Assim, São Roberto Belarmino pôde definir a Igreja militante com uma
fórmula sintética, aceita depois por toda a teologia tradicional: “É
o corpo dos homens unidos pela profissão da mesma fé cristã, pela
participação nos mesmos sacramentos, sob o governo dos legítimos
pastores, especialmente do Romano Pontífice, único Vigário de Cristo na
Terra” (De Ecclesia, 3, 2, 9).
Essa Igreja militante obviamente tem uma realidade espiritual, e,
através da comunhão dos santos, forma o Corpo Místico de Cristo
juntamente com aqueles que no Céu “nos precederam com o sinal da fé e dormem o sono da paz” (Igreja gloriosa) e com os que ainda purificam suas almas purgando suas faltas no Purgatório (Igreja padecente).
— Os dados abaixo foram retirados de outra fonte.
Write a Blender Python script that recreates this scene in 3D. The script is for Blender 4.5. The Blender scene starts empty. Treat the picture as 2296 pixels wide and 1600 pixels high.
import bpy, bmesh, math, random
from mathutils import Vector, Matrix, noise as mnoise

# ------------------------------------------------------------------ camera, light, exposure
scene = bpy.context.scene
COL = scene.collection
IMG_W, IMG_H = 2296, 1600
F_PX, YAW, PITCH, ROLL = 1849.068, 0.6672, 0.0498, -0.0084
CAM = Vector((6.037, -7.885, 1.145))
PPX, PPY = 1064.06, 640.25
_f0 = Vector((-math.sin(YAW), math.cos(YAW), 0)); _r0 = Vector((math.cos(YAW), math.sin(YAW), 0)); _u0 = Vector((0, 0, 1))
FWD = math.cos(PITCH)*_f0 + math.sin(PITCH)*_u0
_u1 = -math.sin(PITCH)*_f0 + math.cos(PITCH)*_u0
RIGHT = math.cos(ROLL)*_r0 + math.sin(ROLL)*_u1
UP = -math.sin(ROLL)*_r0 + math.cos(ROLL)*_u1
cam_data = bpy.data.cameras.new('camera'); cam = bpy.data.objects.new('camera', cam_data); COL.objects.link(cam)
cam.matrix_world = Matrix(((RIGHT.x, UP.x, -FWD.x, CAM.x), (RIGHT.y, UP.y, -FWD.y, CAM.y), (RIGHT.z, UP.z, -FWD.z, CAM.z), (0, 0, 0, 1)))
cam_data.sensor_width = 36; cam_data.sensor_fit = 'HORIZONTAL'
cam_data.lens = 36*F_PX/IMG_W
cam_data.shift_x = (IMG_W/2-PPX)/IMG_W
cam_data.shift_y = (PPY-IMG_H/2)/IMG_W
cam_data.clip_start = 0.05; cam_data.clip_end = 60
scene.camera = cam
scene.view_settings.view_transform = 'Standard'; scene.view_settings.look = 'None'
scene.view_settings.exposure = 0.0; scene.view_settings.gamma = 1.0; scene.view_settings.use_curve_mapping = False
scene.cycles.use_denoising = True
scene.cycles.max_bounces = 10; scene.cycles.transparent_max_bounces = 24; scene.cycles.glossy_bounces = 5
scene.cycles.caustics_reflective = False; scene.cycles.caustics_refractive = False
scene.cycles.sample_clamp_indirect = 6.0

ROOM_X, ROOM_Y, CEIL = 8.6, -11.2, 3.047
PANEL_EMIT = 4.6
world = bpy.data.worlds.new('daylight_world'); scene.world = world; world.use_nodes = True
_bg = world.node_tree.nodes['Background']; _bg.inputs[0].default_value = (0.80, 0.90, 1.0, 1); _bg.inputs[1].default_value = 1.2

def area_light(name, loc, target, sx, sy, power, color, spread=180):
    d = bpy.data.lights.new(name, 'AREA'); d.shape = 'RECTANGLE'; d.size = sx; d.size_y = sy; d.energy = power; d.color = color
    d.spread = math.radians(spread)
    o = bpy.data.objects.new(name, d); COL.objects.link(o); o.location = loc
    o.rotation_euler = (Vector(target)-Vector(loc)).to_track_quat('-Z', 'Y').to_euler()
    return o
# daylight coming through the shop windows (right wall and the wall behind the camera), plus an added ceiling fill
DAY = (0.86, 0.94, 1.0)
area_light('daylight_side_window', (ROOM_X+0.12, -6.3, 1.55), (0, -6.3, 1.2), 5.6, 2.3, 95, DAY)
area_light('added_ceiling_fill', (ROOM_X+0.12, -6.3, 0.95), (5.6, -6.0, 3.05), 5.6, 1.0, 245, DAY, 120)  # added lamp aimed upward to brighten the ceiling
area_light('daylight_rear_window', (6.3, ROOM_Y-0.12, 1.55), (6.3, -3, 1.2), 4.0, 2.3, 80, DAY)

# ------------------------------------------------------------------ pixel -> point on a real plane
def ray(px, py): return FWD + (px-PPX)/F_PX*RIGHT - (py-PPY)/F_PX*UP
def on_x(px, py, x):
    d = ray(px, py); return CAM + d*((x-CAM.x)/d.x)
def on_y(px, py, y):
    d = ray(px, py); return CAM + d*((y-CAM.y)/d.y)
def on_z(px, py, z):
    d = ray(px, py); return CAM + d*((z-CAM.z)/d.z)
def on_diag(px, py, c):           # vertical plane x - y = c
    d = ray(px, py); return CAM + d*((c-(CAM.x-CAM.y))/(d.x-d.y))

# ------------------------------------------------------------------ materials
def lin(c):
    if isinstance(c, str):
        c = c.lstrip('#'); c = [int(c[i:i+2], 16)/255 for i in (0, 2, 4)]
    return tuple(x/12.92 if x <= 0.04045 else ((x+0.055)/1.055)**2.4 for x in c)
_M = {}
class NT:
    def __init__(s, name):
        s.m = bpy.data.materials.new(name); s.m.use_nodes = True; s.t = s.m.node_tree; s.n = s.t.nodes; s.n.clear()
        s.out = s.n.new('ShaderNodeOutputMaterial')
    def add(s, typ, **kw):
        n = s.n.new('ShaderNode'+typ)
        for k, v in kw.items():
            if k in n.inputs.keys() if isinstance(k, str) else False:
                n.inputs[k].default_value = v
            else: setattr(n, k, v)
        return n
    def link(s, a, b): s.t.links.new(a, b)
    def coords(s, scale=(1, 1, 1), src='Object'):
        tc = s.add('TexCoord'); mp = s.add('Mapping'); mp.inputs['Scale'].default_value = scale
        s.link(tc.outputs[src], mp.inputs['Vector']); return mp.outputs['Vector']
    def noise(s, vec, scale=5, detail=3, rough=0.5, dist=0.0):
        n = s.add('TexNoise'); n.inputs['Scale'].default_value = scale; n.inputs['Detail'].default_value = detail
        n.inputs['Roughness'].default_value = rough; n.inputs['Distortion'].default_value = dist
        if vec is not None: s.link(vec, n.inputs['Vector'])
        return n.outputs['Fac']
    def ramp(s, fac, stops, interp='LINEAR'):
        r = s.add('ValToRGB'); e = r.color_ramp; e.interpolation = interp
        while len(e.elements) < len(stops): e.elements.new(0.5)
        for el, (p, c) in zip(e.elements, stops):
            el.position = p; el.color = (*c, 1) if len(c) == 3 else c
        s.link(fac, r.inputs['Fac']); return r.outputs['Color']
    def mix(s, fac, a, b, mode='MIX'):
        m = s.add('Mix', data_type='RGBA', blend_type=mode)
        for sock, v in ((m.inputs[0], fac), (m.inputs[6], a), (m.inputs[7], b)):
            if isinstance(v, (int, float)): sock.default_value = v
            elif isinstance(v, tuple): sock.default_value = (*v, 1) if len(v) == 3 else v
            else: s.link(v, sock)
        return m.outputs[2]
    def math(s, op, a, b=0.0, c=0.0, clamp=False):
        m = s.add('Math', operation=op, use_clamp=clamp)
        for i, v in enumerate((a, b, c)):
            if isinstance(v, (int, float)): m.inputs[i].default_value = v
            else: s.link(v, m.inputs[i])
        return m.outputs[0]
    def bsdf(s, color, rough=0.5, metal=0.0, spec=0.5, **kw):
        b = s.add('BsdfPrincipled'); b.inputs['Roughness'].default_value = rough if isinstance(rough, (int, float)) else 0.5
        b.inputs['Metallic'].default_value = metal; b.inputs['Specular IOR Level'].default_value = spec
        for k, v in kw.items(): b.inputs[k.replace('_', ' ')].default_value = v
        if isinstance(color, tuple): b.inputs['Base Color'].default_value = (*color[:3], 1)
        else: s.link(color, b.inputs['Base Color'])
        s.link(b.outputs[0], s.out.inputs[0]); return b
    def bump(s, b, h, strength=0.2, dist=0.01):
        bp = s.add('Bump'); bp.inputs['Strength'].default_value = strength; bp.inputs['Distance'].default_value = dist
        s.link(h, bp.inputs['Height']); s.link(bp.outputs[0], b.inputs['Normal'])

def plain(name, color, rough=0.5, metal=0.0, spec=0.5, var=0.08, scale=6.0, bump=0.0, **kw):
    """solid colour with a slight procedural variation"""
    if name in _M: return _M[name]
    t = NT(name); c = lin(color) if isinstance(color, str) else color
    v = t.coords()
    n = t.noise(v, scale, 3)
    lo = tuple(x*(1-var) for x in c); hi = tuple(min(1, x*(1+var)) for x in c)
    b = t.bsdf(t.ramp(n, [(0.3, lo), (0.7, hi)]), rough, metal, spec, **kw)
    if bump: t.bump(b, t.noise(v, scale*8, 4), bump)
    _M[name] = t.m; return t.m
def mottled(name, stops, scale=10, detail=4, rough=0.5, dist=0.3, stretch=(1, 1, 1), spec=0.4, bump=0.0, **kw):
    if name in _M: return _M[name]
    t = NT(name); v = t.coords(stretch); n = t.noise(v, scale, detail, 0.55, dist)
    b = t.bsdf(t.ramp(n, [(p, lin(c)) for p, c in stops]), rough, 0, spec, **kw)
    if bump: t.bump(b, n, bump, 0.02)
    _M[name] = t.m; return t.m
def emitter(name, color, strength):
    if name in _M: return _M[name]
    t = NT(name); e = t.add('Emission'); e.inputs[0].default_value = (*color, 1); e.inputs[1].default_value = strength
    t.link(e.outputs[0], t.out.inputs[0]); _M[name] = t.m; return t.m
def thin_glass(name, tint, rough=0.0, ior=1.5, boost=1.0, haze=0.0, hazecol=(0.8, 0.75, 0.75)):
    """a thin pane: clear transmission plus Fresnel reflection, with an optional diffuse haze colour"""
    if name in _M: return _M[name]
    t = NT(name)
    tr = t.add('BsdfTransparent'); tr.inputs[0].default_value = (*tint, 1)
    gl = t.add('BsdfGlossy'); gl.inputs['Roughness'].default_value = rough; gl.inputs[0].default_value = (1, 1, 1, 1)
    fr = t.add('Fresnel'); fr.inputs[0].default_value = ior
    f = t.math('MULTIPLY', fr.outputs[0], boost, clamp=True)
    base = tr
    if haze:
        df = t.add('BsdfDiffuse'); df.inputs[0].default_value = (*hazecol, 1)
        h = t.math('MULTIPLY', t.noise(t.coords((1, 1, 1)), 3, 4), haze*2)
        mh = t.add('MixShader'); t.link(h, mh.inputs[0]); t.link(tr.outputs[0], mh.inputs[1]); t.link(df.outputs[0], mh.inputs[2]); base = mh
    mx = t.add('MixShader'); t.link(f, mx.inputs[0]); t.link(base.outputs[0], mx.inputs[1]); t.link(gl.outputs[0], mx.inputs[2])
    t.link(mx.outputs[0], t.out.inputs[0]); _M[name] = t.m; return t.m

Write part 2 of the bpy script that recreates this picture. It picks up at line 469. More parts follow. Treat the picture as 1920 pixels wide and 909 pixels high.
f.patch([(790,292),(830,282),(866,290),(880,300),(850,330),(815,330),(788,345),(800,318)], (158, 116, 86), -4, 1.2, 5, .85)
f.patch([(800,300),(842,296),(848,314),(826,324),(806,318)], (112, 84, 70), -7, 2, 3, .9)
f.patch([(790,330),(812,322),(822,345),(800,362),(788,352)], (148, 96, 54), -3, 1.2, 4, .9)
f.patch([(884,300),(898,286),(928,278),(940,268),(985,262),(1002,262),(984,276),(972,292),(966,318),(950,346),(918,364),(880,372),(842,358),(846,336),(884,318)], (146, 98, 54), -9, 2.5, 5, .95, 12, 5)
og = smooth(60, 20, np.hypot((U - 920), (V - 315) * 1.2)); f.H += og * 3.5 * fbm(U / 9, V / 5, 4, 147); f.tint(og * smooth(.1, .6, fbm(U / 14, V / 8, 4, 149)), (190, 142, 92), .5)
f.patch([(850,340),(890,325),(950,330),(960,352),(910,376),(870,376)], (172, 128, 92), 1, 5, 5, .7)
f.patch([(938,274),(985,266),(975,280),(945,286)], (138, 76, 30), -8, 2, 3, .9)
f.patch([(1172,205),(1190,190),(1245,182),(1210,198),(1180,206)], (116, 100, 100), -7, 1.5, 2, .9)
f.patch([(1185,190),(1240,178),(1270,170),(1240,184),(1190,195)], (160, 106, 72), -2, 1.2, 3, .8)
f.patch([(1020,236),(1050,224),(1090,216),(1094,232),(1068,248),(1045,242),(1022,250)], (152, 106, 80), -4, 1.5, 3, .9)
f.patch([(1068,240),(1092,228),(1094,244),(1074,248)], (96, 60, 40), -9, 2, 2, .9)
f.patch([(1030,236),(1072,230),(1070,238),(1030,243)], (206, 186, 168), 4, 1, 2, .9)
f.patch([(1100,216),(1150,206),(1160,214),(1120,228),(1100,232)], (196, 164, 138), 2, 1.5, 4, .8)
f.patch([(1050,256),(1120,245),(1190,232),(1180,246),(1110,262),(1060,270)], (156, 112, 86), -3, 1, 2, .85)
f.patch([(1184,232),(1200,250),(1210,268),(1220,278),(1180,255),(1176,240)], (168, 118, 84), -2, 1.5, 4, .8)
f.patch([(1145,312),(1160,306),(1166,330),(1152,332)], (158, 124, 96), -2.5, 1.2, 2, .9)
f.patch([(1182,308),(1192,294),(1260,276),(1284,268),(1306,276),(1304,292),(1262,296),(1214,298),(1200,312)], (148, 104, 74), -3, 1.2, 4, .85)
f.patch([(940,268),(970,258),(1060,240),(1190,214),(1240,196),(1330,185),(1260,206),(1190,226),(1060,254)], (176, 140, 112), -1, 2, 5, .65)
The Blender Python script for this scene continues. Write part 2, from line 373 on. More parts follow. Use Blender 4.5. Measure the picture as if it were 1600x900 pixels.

Deus estabeleceu soberanamente a Igreja Católica
Portanto,
mesmo quando as almas atingem seu fim sobrenatural e gozam da visão
beatífica, esse encontro pessoal com Deus, de que fala nosso missivista,
tem uma dimensão religiosa comunitária, na medida em que todos os
bem-aventurados são células vivas de um único Corpo Místico de Cristo.
Mas essa inserção sobrenatural em Jesus Cristo, tronco da videira da
qual o cristão é um ramo, começa já nesta Terra por meio da fé, da
recepção dos sacramentos, especialmente da Comunhão, e da obediência aos
legítimos pastores, sucessores dos Apóstolos.
Sim, não há dúvida de que Deus deseja estabelecer um relacionamento
íntimo com cada alma, mas Ele próprio estabeleceu soberanamente os meios
e os depositou nas mãos da Igreja Católica, que possuirá até o fim dos
tempos a fé que deve ser crida, os sacramentos que devem ser recebidos e
os pastores que devem conduzir Seu rebanho até as pradarias verdejantes
do Céu. A prova dessa unicidade da Igreja Católica são seus numerosos
santos, que deixaram na História uma marca indelével e o perfume de suas
virtudes heroicas.
A necessidade e a unicidade da Igreja para obter a salvação e a
eterna amizade com Deus é uma verdade consoladora negada por Martinho
Lutero, a qual é preciso mais uma vez relembrar no quinto centenário de
sua revolta. E isso tanto mais quanto têm proliferado nos meios
católicos as celebrações conjuntas com os protestantes para glorificar o
heresiarca e festejar sua ruptura, com grande escândalo dos fiéis.
Longe de nos associarmos a tais celebrações ominosas, peçamos a Nossa
Senhora, Medianeira universal de todas as graças, um amor entranhado à
Santa Igreja, una, santa, católica e apostólica, Corpo Místico de seu
Filho, única religião verdadeira do único Deus verdadeiro.